Le plongeur est une plongée originale dans les méandres de l’addiction sous toutes ses formes, parée de personnages attachants.
Synopsis : Stéphane, 19 ans, rêve de devenir illustrateur. Accro aux jeux d’argent, il s’engouffre dans une spirale infernale. Endetté, sans appartement, fuyant ses amis à qui il doit de l’oseille, il trouve un job de plongeur au restaurant La Trattoria pour s’en sortir.
Critique : Après un bond en arrière de presque un siècle avec Pieds nus dans l’aube et L’arracheuse de temps, le réalisateur canadien Francis Leclerc renoue avec notre société moderne. En adaptant le roman éponyme de Stéphane Larue, il nous embarque dans un monde dominé par l’effervescence des cuisines d’un restaurant, l’enfer des machines à sous, le bruit de la musique métal et plus globalement par la folie des nuits de Montréal, au cœur de l’hiver 2002.
Les nuits tempétueuses de Montréal et les fantômes de la nuit
Très vite, le rythme trépidant sur fond de musique saccadée et les personnages hauts en couleur promettent une virée endiablée dans ce monde de la nuit qui, s’il brille de mille feux illusoires, n’en oublie pas pour autant la solidarité. Francis Leclerc expose sans jugement toute la complexité d’une jeunesse dont le comportement certes contestable pourrait susciter un sentiment de rejet. Pourtant, en enveloppant ces jeunes paumés dans un cocon de tendresse et de fragilité, sans jamais tomber dans le piège de la complaisance, il en fait des êtres mystérieux et envoûtants dont on suit, entre crainte et émotion, les moult péripéties.
Un plongeur sachant sécher
Passionné de dessin, Stéphane rêve de devenir illustrateur de bande dessinée. Mais depuis quelques mois le voilà emberlificoté dans une situation financière difficile, en raison d’une addiction aux jeux d’argent. Il emprunte à ses amis ou à sa famille, leur ment, s’endette encore, et se noie dans une spirale infernale à tel point que l’hiver venu, il se retrouve sans ressources. Menacé de tout perdre, il choisit d’abandonner ses études pour prendre ce poste de plongeur qui, en plus de lui rapporter quelque argent, devrait l’éloigner de ses démons.
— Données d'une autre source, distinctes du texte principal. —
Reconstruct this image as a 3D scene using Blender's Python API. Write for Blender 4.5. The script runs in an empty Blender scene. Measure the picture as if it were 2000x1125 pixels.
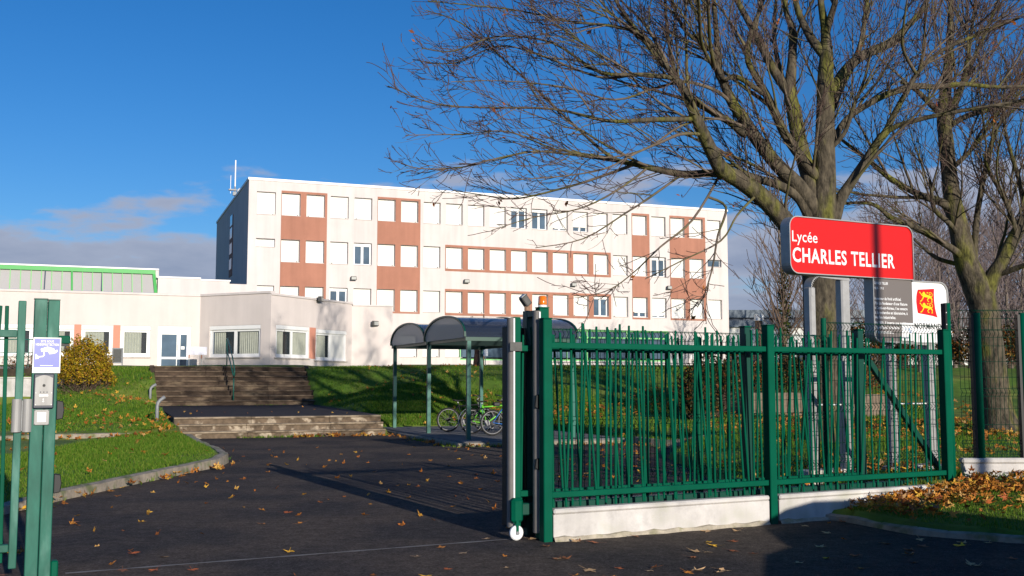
import bpy, bmesh, math, random
import numpy as np
from mathutils import Vector, Matrix

random.seed(7)
RNG = np.random.default_rng(11)
SC = bpy.context.scene
COL = SC.collection
R = math.radians

# ------------------------------------------------------------------ camera
CAMH = 1.6
FPX = 2055.0
PITCH = math.atan((743 - 562.5) / FPX)
cam_d = bpy.data.cameras.new('camera')
cam = bpy.data.objects.new('camera', cam_d)
COL.objects.link(cam)
cam.location = (0, 0, CAMH)
cam.rotation_euler = (R(90) + PITCH, 0, 0)
cam_d.sensor_width = 36
cam_d.lens = FPX * 36 / 2000
cam_d.clip_start = .05
cam_d.clip_end = 3000
SC.camera = cam
SC.render.resolution_x, SC.render.resolution_y = 1024, 576

def at(px, py, Y):
    """a surveyed point of a tree limb: bearing of the photo at distance Y"""
    x = (px - 1000) / FPX; z = -(py - 562.5) / FPX
    c, s = math.cos(PITCH), math.sin(PITCH)
    yy = c - s * z; zz = s + c * z
    k = Y / yy
    return np.array([x * k, Y, CAMH + zz * k])

# ------------------------------------------------------------------ materials
def lin(c):
    return tuple(((v / 255) / 12.92 if v / 255 <= .04045 else ((v / 255 + .055) / 1.055) ** 2.4) for v in c)

def _n(nt, t, **kw):
    n = nt.nodes.new(t)
    for k, v in kw.items():
        setattr(n, k, v)
    return n

def material(name, col, rough=.7, metal=0., var=.12, vscale=2., col2=None, mix2=(.45, .62), s2=3., bump=0., bscale=60.,
             spec=.4, streak=0., rand=0., coat=0., stretch=None, trans=0., alpha=1.):
    """Principled with world-position noise: brightness variation, an optional second colour in patches, bump, rain streaks"""
    m = bpy.data.materials.new(name); m.use_nodes = True
    nt = m.node_tree; L = nt.links.new
    b = nt.nodes['Principled BSDF']
    b.inputs['Roughness'].default_value = rough
    b.inputs['Metallic'].default_value = metal
    b.inputs['Specular IOR Level'].default_value = spec
    if coat: b.inputs['Coat Weight'].default_value = coat
    if alpha < 1: b.inputs['Alpha'].default_value = alpha
    if trans:
        b.inputs['Transmission Weight'].default_value = trans
    geo = _n(nt, 'ShaderNodeNewGeometry')
    pos = geo.outputs['Position']
    if stretch:
        mp = _n(nt, 'ShaderNodeMapping'); mp.inputs['Scale'].default_value = stretch
        L(pos, mp.inputs['Vector']); pos = mp.outputs['Vector']
    n1 = _n(nt, 'ShaderNodeTexNoise'); n1.inputs['Scale'].default_value = vscale; n1.inputs['Detail'].default_value = 6
    n1.inputs['Roughness'].default_value = .65
    L(pos, n1.inputs['Vector'])
    mr = _n(nt, 'ShaderNodeMapRange')
    mr.inputs['From Min'].default_value = .3; mr.inputs['From Max'].default_value = .7
    mr.inputs['To Min'].default_value = 1 - var; mr.inputs['To Max'].default_value = 1 + var
    L(n1.outputs['Fac'], mr.inputs['Value'])
    base = _n(nt, 'ShaderNodeMix', data_type='RGBA')
    base.inputs['A'].default_value = (*col, 1)
    base.inputs['B'].default_value = (*(col2 or col), 1)
    if col2:
        n2 = _n(nt, 'ShaderNodeTexNoise'); n2.inputs['Scale'].default_value = s2; n2.inputs['Detail'].default_value = 5
        L(pos, n2.inputs['Vector'])
        m2 = _n(nt, 'ShaderNodeMapRange', interpolation_type='SMOOTHSTEP')
        m2.inputs['From Min'].default_value, m2.inputs['From Max'].default_value = mix2
        L(n2.outputs['Fac'], m2.inputs['Value']); L(m2.outputs['Result'], base.inputs['Factor'])
    else:
        base.inputs['Factor'].default_value = 0
    out = base.outputs['Result']
    val = mr.outputs['Result']
    if streak:
        mp2 = _n(nt, 'ShaderNodeMapping'); mp2.inputs['Scale'].default_value = (2.6, 2.6, .16)
        L(geo.outputs['Position'], mp2.inputs['Vector'])
        n3 = _n(nt, 'ShaderNodeTexNoise'); n3.inputs['Scale'].default_value = 1.; n3.inputs['Detail'].default_value = 5
        L(mp2.outputs['Vector'], n3.inputs['Vector'])
        m3 = _n(nt, 'ShaderNodeMapRange')
        m3.inputs['From Min'].default_value = .42; m3.inputs['From Max'].default_value = .75
        m3.inputs['To Min'].default_value = 1; m3.inputs['To Max'].default_value = 1 - streak
        L(n3.outputs['Fac'], m3.inputs['Value'])
        mm = _n(nt, 'ShaderNodeMath', operation='MULTIPLY')
        L(val, mm.inputs[0]); L(m3.outputs['Result'], mm.inputs[1]); val = mm.outputs[0]
    if rand:
        oi = _n(nt, 'ShaderNodeNewGeometry')
        m4 = _n(nt, 'ShaderNodeMapRange'); m4.inputs['To Min'].default_value = 1 - rand; m4.inputs['To Max'].default_value = 1 + rand
        L(oi.outputs['Random Per Island'], m4.inputs['Value'])
        mm = _n(nt, 'ShaderNodeMath', operation='MULTIPLY')
        L(val, mm.inputs[0]); L(m4.outputs['Result'], mm.inputs[1]); val = mm.outputs[0]
    vm = _n(nt, 'ShaderNodeVectorMath', operation='SCALE')
    L(out, vm.inputs[0]); L(val, vm.inputs['Scale'])
    L(vm.outputs['Vector'], b.inputs['Base Color'])
    if bump:
        nb = _n(nt, 'ShaderNodeTexNoise'); nb.inputs['Scale'].default_value = bscale; nb.inputs['Detail'].default_value = 4
        L(pos, nb.inputs['Vector'])
        bp = _n(nt, 'ShaderNodeBump'); bp.inputs['Strength'].default_value = min(1, bump); bp.inputs['Distance'].default_value = .02
        L(nb.outputs['Fac'], bp.inputs['Height']); L(bp.outputs['Normal'], b.inputs['Normal'])
    return m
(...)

Finalement, c’est une famille de substitution, bigarrée et chaotique, elle-même en proie à quelques dérives compulsives, qu’il découvre.
Autour de Bébert (Charles-Aubey Houde), ce grand gaillard de cuistot déjà bien abîmé par l’alcool, Bonnie (Joan Hart), mordue de musique, Greg (Maxime de Cotret) perdu dans quelques trafics qui le submergent et quelques autres, se nouent des amours et des amitiés sur fond de luttes de pouvoirs et d’initiatives hasardeuses.
Le plongeur, à la fois chronique sociale et polar, est efficace
Un scénario efficace et toujours précis ajuste là où il faut un capital sympathie qui ne cesse de grandir pour ce clan d’éclopés de la vie pleins de bonne volonté, dont l’authenticité touche droit au cœur. Quant à la mise en scène, aussi soignée qu’énergique, elle déverse ses lumières crues et sa frénésie tant au cœur des cuisines du restaurant que des salles de jeux, tandis que, ne laissant jamais place à la monotonie, les sons d’Iron Maiden, Neil Young, Radiohead, Ben Harper, Metallica et bien d’autres nous emmènent dans un train d’enfer. Mais le maillon fort de cette œuvre altruiste qui nous catapulte entre comédie et drame reste sans conteste le jeune Henri Picard. De toutes les scènes, il illumine l’écran, passant sans encombre du tourment à l’enthousiasme. Son minois d’adolescent et son sourire enjôleur se mêlent à sa force de caractère pour créer un personnage fascinant. Il est, d’autre part, avantageusement entouré d’une brochette de comédiens au talent certain.
Tout à la fois récit d’apprentissage, chronique sociale et polar, Le plongeur confirme, après Testament de Denys Arcand ou Simple comme Sylvain de Monia Chokri, la vigueur du cinéma québécois.